Moving along..
The other night I had the craziest case of the hiccups and I was flipping out. B assured me that he could help after I complained to everyone and anyone that would listen. He pulled me aside on the sidewalk and told me to focus straight into his eyes. Naturally I thought it was silly and creepy but he assured me that it would work. I started for like 20 seconds and then I heard "Rach!" someone yelled, I looked to the left. "NO!" B said, look at me and only me. I resumed. "tell me when you have the urge to hiccup" "right now" I said, like a kid learning how to ride a 2 wheeler for the first time, anticipating their fall. "Really?, k, just keep focusing into my eyes" Nothing came out. "Wait, now" I screamed, again nothing. After 2 solid minutes of intimate/awkward soul gazing, my hiccups were gone. It was riveting. I was shocked that I was able to even hold the stare for that long because I have a very hard time looking anyone in the eye for more than a few seconds.
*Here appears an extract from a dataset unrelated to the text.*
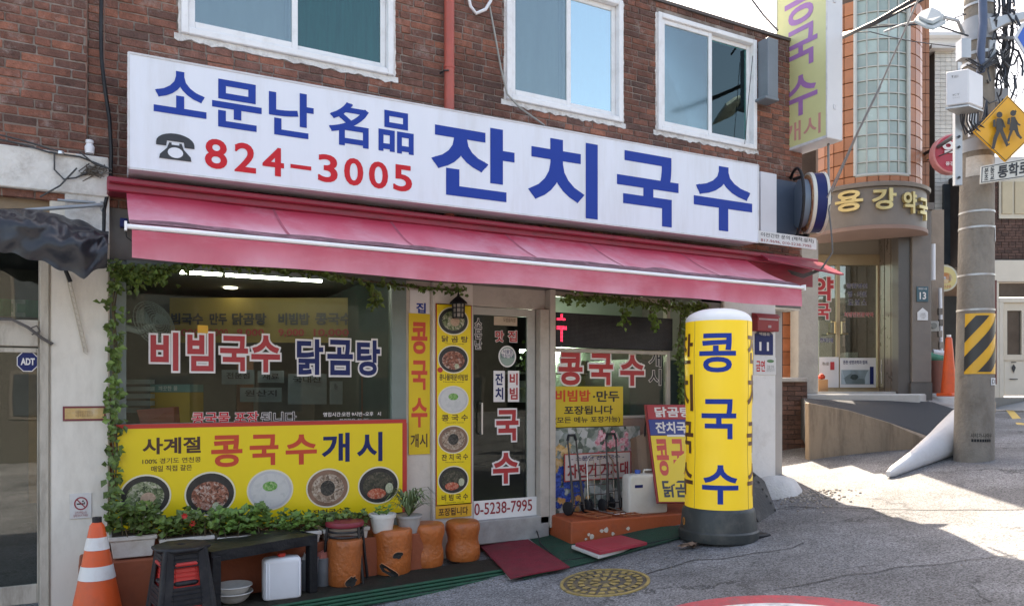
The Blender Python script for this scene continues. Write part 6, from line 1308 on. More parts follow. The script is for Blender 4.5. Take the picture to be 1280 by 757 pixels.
m = MB(); q = P(112, 192, YW - .06); m.lathe([(.03, 0), (.035, .05), (.028, .06), (.022, .075), (.028, .08), (.026, .10), (0, .10)], q, 14); single('insulator', m, wht_pl, 'small white ceramic insulator on the brick wall', 'insulator', smooth=40)
m = MB(); m.tube([P(62, 190, YW - .08), P(95, 193, YW - .08)], .008, 6); m.lathe([(.02, -.01), (.02, .01)], P(76, 191, YW - .1), 10); single('wire_clamp', m, M('steel', (.55, .55, .56), .3, .1, 5, 0, metal=1), 'small steel wire clamp on the left brick wall', 'clamp')
rp_ = M('red_pipe_paint', (.42, .085, .06), .5, .12, 4, .08, dirt=((.25, .08, .06), .5, 5))
t = thing('downpipe', 'red-painted drain pipe running down the brick wall between two windows', 'drain pipe', tuple(P(561, 270, YW - .07)))
m = MB(); m.tube([P(561.5, -30, YW - .07), P(561.5, 275, YW - .07)], .048, 16); obj('pipe', m, rp_, t, smooth=50)
for y in (-2, 84): m = MB(); q = P(561.5, y, YW - .07); m.lathe([(.053, -.012), (.053, .012)], q, 16); obj('collar', m, rp_, t, smooth=40)
m = MB(); m.tube([P(550, 92, YW - .03), P(556, 88, YW - .1), P(561, 88, YW - .125)], .008, 5); obj('bracket', m, bt_, t)
m = MB(); m.tube([P(585, -6, YW - .05), P(588, 8, YW - .05), P(595, 17, YW - .06), (P(607, 12, YW - .06)), P(613, 2, YW - .05), P(616, -10, YW - .05)], .016, 7); single('hose', m, wht_pl, 'white drain hose looping at the top edge beside the red pipe', 'hose', smooth=60)
m = MB(); m.tube([P(612, 8, YW - .05), P(618, 40, YW - .05), P(626, 85, YW - .05), P(634, 118, YW - .07), P(650, 135, YW - .06), P(681, 157, YW - .04)], .010, 6); single('cable', m, M('grey_cable2', (.30, .30, .28), .6, .2, 6, 0), 'grey cable running down beside the middle window to the sign', 'cable', smooth=60)
m = MB(); m.tube([P(941, 70, YW - .06), P(936, 120, YW - .05), P(931, 180, YW - .05)], .004, 5); single('wire', m, bt_, 'thin wire hanging over the right edge of the third window', 'wire')
m = MB(); panel(m, 960, 973, 46, 120, YW - .18, .16); m.box(P(957, 100, YW - .2).x, P(974, 100, YW - .2).x, YW - .2, YW - .01, P(960, 124, YW - .18).z, P(960, 120.5, YW - .18).z); single('vent_box', m, M('blue_grey_metal', (.17, .20, .23), .5, .1, 3, .05), 'blue-grey metal duct on the brick wall behind the hanging sign', 'duct', bev=.006)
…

I find it to be very intimate. Anyway- B rules to the max.
Obamas speech tonight took me back to my HS days when we watched the Martin Luther King footage. His voice was so loud and intense, I was convinced that he was MLK reincarnated. I was just waiting to hear the gunshots in the background. Thank gd they never came. Ill leave the politics talk for tomorrow nights dinner.
I love DVO. Hes seriously one of my most favorite people in the world. Always game when I am.